The motivation for Tokyo to promote such a large-scale project has been not only to secure its food imports, but also to utilise it as an innovative and pioneer example of “South-South” and triangular cooperation aimed at elevating Japan’s presence in the field of international cooperation and diplomacy.
The initial project aimed to collect US$2 billion from global investors (including those in Japan) for the initial phase of developing 356,000 hectares – eventually expanding to 14 million hectares – in the region along the Nacala Corridor, the ProSavana target area.

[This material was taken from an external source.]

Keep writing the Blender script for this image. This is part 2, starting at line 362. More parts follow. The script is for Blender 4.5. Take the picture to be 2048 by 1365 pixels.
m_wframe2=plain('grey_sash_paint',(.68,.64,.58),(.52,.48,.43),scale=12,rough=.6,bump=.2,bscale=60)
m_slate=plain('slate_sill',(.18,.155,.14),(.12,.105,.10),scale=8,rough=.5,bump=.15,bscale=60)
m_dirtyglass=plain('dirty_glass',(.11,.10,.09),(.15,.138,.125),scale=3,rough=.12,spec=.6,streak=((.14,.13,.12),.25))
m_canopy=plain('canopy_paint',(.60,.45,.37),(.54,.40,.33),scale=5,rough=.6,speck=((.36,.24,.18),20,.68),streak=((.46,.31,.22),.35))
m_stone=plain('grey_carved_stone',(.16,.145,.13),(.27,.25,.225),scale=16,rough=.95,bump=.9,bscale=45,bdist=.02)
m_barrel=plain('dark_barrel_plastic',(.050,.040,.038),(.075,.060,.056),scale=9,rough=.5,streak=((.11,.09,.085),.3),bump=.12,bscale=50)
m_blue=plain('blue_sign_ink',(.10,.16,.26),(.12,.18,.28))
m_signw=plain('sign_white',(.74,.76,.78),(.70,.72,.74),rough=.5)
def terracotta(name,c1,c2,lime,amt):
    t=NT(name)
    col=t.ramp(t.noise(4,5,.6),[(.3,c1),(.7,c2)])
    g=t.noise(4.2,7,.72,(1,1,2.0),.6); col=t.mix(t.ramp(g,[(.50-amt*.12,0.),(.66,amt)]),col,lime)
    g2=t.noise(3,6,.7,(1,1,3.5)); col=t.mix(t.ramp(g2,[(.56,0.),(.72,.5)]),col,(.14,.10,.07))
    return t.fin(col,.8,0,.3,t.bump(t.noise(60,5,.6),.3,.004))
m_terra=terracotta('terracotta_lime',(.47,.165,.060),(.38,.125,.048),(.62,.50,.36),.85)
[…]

According to Funada-Classen, the project had a “positive momentum” until September 2012, as concerning information shared at JICA seminars began to leak out. Then in October, the largest peasant movement in Mozambique, UNAC, released a statement in clear opposition to ProSavana. They criticised the agricultural development model led by Japan in the 1980s in Brazil and claimed large-scale land grabbing would take place in the target area.
At the Tokyo International Conference on African Development (TICAD) in 2013, representatives of Mozambican civil society, led by then-UNAC President Augusto Mafigo, handed an open letter to Japanese Prime Minister Shinzo Abe, demanding the three countries to stop ProSavana immediately. The letter was signed by 23 Mozambican organisations and networks and 43 international organisations and social movements, including some in Japan and Brazil.
UNAC then announced their own conference on ProSavana, to be held in August 2013, prompting JICA Mozambique to contract Portuguese consulting firm CV&A for the second time. Signed 1 August 2013, the contract was to formulate a “Communication Strategy,” later revealed in a series of disclosure requests issued under the Information Disclosure Law. Consultants were expected to develop a strategy but also prepare and organise programmes and articles for national TV, radio and newspapers.
The report, says Funada-Classen, “shocked almost all the people who had access to it.” The ‘Communication Strategy’ was full of recommendations about how to divide: the peasant associations opposed to ProSavana from local communities; the Mozambican organisations from international organisations including those of Japan and Brazil; and the Mozambican organisations opposed to ProSavana from national media. For materialising the above goals, CV&A proposed using the Mozambican government to identify ‘District Collaborators’ in each of the 19 target districts to act as extensions of ProSavana.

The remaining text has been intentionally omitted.